##### ENTRIES #####

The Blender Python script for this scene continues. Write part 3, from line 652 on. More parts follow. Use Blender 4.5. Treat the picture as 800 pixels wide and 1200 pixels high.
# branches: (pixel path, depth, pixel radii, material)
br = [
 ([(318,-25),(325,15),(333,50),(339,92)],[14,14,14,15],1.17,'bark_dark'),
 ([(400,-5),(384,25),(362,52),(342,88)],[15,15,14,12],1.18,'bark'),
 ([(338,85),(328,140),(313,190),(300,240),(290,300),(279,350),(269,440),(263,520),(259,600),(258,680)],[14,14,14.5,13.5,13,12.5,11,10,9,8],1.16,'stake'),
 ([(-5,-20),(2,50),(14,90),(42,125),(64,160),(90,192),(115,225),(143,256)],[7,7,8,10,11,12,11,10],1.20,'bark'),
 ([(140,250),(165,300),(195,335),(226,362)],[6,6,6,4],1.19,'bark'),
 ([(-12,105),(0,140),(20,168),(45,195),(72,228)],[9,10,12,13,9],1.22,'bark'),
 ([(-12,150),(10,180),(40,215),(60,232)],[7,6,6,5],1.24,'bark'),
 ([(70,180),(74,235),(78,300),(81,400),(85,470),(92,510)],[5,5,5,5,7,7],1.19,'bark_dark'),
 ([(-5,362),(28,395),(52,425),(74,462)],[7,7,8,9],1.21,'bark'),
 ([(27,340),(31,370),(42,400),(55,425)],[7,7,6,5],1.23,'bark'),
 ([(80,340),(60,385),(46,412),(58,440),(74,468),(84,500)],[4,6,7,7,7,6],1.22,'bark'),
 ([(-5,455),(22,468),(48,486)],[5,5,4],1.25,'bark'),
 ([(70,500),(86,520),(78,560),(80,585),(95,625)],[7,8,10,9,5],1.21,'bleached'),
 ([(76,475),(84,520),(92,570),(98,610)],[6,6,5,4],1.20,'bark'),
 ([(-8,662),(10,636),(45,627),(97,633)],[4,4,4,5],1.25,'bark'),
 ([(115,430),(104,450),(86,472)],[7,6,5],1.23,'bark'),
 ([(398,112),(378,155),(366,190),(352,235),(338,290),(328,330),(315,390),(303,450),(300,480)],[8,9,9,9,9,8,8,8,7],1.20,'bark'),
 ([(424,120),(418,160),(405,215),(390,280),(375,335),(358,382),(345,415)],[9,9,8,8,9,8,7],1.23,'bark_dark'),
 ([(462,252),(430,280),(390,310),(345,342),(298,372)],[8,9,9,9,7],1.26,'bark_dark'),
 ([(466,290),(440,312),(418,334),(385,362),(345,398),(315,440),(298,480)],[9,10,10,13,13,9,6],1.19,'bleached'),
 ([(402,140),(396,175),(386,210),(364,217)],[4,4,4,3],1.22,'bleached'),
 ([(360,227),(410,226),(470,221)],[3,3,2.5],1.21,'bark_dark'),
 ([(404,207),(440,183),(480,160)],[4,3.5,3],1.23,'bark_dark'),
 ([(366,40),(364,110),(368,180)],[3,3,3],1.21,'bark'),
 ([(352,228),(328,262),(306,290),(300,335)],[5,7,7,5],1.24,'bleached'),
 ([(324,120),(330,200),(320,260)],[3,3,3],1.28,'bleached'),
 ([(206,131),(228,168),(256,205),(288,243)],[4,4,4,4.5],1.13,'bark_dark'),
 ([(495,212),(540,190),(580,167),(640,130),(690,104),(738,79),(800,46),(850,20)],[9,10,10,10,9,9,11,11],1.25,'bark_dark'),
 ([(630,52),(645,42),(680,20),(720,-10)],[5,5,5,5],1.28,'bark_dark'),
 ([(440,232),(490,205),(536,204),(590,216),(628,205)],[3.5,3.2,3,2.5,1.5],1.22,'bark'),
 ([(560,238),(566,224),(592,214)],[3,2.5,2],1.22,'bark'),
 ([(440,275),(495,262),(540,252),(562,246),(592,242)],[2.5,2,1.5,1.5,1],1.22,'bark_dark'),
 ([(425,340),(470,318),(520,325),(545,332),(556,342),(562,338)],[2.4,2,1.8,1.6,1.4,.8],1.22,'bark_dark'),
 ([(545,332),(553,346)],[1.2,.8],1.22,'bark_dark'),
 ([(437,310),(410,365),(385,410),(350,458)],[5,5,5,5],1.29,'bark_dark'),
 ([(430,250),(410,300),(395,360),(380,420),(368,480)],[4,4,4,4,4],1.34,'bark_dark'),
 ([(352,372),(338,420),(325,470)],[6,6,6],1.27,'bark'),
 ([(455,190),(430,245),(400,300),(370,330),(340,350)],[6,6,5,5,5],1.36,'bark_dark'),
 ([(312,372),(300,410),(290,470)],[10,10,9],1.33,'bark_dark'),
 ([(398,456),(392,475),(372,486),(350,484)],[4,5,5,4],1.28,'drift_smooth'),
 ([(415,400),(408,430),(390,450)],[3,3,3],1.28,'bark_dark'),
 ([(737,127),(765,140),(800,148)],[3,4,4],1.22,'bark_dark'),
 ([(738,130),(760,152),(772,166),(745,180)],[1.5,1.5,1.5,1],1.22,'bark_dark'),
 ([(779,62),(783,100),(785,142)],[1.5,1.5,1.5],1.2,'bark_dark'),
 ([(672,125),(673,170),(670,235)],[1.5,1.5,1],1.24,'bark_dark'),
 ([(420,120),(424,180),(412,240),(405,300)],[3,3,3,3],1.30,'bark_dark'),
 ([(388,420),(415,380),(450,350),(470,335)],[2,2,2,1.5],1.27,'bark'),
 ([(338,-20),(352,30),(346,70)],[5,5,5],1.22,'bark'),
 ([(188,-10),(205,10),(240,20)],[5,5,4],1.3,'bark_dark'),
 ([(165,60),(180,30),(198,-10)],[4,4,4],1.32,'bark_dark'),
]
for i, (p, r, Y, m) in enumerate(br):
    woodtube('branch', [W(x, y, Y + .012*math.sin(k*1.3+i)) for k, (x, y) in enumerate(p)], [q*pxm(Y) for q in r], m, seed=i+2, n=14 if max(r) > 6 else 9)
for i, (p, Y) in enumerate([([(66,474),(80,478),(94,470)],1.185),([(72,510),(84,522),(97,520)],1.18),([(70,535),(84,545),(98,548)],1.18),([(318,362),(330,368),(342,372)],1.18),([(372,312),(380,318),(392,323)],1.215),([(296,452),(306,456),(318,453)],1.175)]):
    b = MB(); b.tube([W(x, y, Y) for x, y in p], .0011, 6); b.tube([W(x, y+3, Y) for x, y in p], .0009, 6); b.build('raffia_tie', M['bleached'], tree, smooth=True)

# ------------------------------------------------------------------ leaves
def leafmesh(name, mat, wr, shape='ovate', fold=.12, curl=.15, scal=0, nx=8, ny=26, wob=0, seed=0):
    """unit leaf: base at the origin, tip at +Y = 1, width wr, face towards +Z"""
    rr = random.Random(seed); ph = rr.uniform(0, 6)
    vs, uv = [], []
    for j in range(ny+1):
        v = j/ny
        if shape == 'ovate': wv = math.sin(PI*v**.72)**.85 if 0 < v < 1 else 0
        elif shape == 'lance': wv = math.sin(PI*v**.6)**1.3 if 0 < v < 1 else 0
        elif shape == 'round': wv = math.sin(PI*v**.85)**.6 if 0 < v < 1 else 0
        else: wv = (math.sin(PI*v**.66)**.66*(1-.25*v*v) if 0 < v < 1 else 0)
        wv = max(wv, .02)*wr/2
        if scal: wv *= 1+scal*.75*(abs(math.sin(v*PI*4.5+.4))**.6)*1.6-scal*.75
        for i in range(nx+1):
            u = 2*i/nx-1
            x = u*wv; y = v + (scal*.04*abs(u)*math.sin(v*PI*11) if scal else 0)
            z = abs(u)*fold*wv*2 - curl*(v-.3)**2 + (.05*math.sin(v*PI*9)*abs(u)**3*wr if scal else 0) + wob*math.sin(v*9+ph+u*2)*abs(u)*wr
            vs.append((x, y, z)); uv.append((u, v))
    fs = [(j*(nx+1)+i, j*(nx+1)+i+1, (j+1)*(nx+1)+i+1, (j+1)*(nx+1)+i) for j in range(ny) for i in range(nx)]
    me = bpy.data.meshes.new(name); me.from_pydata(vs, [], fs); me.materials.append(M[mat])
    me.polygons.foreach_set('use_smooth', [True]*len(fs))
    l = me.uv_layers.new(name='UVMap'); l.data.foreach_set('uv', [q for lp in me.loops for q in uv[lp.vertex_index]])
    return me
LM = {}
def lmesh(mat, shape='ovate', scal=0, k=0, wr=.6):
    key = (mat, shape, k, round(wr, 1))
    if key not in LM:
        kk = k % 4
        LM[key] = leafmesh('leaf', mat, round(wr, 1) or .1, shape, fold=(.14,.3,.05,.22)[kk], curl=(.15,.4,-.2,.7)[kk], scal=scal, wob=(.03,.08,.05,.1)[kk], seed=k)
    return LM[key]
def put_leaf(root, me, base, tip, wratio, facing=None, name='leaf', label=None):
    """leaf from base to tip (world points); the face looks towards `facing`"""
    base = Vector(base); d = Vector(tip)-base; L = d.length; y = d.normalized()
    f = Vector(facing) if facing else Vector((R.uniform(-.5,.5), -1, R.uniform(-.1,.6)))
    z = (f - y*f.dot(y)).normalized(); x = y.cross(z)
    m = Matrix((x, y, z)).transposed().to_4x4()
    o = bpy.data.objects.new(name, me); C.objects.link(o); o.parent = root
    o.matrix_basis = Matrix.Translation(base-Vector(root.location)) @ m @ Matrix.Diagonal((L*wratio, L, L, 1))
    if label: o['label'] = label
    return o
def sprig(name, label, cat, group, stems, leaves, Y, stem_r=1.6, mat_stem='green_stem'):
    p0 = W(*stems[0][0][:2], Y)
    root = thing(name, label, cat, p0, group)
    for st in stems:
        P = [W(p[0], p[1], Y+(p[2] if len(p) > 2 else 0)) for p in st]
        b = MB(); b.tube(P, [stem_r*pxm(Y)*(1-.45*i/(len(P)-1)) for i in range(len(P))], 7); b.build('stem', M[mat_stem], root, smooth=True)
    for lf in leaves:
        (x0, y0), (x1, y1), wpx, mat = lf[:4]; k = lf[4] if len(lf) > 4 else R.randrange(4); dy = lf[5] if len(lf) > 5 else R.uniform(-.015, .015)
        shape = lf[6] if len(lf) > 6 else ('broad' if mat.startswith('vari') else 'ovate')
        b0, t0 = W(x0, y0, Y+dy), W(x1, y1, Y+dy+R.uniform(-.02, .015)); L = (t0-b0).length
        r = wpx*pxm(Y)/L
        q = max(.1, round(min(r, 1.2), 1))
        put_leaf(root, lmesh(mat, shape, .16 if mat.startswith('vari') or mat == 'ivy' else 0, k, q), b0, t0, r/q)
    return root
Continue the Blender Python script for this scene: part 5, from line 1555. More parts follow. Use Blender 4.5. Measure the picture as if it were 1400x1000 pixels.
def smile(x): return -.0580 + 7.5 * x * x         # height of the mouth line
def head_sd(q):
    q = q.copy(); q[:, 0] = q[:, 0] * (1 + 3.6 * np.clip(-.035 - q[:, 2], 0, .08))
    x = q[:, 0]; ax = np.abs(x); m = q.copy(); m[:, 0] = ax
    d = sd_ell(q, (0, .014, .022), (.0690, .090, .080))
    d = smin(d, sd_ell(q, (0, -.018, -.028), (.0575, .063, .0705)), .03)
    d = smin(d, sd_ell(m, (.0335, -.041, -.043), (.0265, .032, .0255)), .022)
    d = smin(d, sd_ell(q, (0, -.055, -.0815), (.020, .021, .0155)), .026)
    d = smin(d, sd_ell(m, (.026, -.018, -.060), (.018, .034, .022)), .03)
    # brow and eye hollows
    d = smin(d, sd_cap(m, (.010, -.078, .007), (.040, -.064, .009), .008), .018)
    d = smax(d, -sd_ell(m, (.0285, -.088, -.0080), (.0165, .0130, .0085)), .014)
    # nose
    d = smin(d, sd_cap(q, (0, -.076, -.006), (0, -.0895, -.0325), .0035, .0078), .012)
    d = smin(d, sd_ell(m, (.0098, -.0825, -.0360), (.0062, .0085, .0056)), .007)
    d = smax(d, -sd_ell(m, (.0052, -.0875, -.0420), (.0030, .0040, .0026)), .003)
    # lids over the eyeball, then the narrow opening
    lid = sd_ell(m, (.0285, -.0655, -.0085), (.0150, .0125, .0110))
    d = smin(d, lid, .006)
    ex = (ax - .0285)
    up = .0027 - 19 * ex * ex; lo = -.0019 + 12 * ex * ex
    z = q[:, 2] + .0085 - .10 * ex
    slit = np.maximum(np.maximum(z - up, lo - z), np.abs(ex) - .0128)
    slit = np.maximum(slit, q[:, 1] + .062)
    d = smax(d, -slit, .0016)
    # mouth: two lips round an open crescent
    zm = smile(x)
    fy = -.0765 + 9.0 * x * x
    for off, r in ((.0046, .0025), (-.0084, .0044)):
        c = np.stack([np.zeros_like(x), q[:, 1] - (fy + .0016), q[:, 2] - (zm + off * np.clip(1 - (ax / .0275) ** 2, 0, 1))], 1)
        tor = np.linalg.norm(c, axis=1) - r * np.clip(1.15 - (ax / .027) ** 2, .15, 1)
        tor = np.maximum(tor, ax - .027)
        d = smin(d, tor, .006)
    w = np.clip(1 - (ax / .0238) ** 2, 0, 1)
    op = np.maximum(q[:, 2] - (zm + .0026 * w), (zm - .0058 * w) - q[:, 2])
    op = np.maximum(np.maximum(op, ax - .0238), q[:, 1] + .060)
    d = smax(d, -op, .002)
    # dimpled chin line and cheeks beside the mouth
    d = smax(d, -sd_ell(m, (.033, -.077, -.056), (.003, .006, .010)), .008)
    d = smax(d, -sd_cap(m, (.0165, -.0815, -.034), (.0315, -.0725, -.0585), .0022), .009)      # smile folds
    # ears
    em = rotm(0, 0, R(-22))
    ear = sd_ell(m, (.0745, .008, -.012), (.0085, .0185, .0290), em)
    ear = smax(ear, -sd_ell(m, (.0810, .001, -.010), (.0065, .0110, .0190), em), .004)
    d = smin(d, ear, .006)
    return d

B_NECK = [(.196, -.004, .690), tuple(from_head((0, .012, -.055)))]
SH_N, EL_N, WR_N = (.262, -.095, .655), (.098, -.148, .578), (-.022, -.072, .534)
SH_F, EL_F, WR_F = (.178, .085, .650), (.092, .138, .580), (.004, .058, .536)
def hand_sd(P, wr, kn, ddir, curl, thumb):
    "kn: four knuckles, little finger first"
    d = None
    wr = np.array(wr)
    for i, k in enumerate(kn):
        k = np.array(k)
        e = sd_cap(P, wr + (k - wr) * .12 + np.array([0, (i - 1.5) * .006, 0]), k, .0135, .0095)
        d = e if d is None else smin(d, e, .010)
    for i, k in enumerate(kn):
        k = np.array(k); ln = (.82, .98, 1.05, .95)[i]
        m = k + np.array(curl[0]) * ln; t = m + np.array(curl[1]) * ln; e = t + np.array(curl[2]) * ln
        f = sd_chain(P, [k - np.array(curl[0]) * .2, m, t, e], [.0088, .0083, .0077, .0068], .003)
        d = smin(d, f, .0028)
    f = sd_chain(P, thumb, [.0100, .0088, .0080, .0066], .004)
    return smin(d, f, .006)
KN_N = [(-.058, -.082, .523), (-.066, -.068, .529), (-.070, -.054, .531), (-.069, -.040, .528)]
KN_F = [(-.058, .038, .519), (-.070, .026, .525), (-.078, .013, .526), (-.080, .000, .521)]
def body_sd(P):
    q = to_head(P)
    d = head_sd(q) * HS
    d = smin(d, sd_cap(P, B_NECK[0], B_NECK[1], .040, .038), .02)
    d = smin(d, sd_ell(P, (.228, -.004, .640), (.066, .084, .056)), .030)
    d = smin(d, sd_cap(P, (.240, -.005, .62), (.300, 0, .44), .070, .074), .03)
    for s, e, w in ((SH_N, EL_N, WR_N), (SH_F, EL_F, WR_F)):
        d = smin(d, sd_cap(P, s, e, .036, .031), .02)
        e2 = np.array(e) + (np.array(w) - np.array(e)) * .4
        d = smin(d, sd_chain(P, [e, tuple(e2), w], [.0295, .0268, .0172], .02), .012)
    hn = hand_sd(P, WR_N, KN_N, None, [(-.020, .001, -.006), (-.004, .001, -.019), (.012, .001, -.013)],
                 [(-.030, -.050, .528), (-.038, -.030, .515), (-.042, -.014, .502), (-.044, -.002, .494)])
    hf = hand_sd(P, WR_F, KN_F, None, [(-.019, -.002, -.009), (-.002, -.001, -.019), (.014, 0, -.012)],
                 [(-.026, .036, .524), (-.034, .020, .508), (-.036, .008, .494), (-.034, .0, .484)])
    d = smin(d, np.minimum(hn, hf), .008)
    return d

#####

Only lines with the word "parts" are wanted, so copy each one from the records.

- _ANSWER FOR THE TASK_:
The Blender Python script for this scene continues. Write part 3, from line 652 on. More parts follow. Use Blender 4.5. Treat the picture as 800 pixels wide and 1200 pixels high.
Continue the Blender Python script for this scene: part 5, from line 1555. More parts follow. Use Blender 4.5. Measure the picture as if it were 1400x1000 pixels.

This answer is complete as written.